Su amiga y empleada Charlotte Perriand se había pasado la vida diseñando cabañas. Lo hacía bien porque había vivido en Japón, porque era comunista y porque sabía elegir: sus grandes diseños fueron siempre una resta. Y siempre tuvieron curvas. Hay que reconocerle un olfato innato a Le Corbusier para detectar y aprovechar(se) el talento femenino.
Entonces, ¿qué hace evolucionar nuestras casas? ¿Fue la producción en serie de los muebles de tubo de acero lo que hizo cómodas nuestras viviendas? Marcel Breuer, su defensor más célebre, le puso a sus butacas el nombre de su amigo Wassily Kandinsky. Creía, como Le Corbusier, que el futuro pasaba inevitablemente por la cadena de montaje. Pero esas butacas de aire fabril se construían a mano y resultaban carísimas. Sucede con las ambiciones democráticas: pensábamos que eran un derecho y ahora nos quieren convencer de que son un privilegio.
¿Son las casas de nuestros amigos las que alteran las nuestras? ¿Es nuestra propia evolución personal? Algo paradójico y contradictorio dibuja las viviendas. En ocasiones, alcanzar el orden. En otras, aceptar el desorden.
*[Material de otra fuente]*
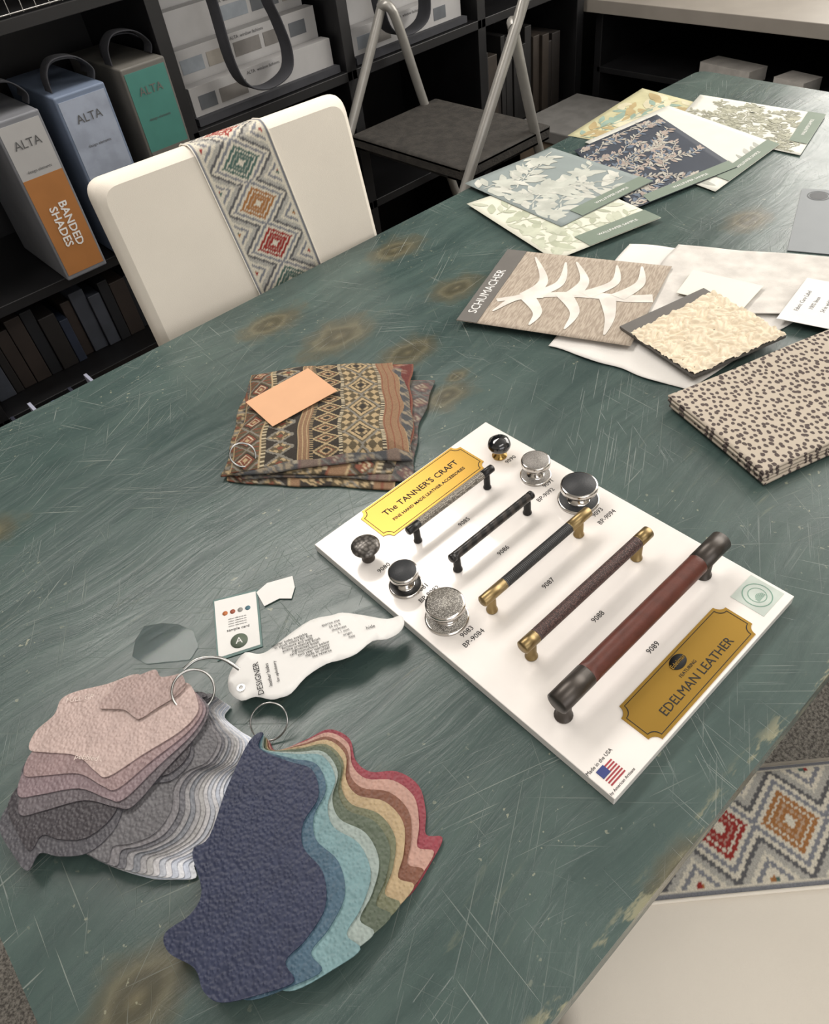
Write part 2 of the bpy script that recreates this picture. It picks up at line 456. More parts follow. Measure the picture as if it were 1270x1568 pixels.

Hoy, cuando la nanotecnología y la digitalización vacían nuestras viviendas, merece plantearse qué pasará si nos quedamos un día sin electricidad. ¿Descubriremos entonces el misterio de la penumbra y el bálsamo del silencio? Nuestras casas nos delatan. Revelan nuestra felicidad y también nuestras inseguridades. Descubren nuestras prioridades cuando aún no las tenemos claras. Por eso, el ahorro energético, encontrar un lugar para la memoria y la búsqueda de un escenario a la carta son hoy los mayores retos del eternamente cambiante espacio doméstico.